MIT actually makes it harder for people to profit from their software than GPL, because the developer of GPL-licensed code has the exclusive right (by law, as author) to produce proprietary forks of that code; if the code's MIT'd, somebody else could fork, clone the proprietary features and add a few more (preferably going against the original program's general philosophy in doing so, to reduce the chances of those features being introduced into the original), aggressively market, and basically steal the whole project and its user base… then the developer's unemployed, the whole thing's proprietary and some unethical organisation is profiting off the work of another.

The “rolling release” model, where the latest version's proprietary but six months ago's version is libre, simply cannot be done with something like MIT unless you're willing to risk somebody else taking it all for themselves.

> MIT actually makes it harder for people to profit from their software than GPL, because the developer of GPL-licensed code has the exclusive right

Can you name an IC that profits from their software with the GPL?

By contrast I know of a very well-known IC that profits (handsomely) from their software with an even looser license than the MIT - SQLite.

MongoDB, Sentry, Plausible Analytics et al. use GPL, AGPL or even stronger proprietary versions such as SSPL to prevent cloud vendors from using their products.
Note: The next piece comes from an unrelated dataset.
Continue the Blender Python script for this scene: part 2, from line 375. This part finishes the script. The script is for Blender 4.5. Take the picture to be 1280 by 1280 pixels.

Now imagine they used MIT instead, cloud vendors could rip them off without any contributions back.

This is exactly what happened even when they used AGPL, something that was thought to scare cloud vendors, but instead it wasn't scary enough, so these companies had to invent new proprietary licenses.

I was under the impression that the implication of the parent comment was IC in the literally "individual" coder sense. If you're going to be that broad there are PLENTY of well known frameworks, not even worth listing, under both MIT and GPL, that are built by organizations, or VC-backed startups, and it's hard to compare "ease of making money".
> Now imagine they used MIT instead, cloud vendors could rip them off without any contributions back.

Plausible used to be MIT, and exactly this happened to them.

> There's a lot of software that I would like to use in my day job that I can't touch because it's GPL.

But my day job's fine with me using that software. Why? It's not using the law to restrict people's ability to use their computers when that software is installed.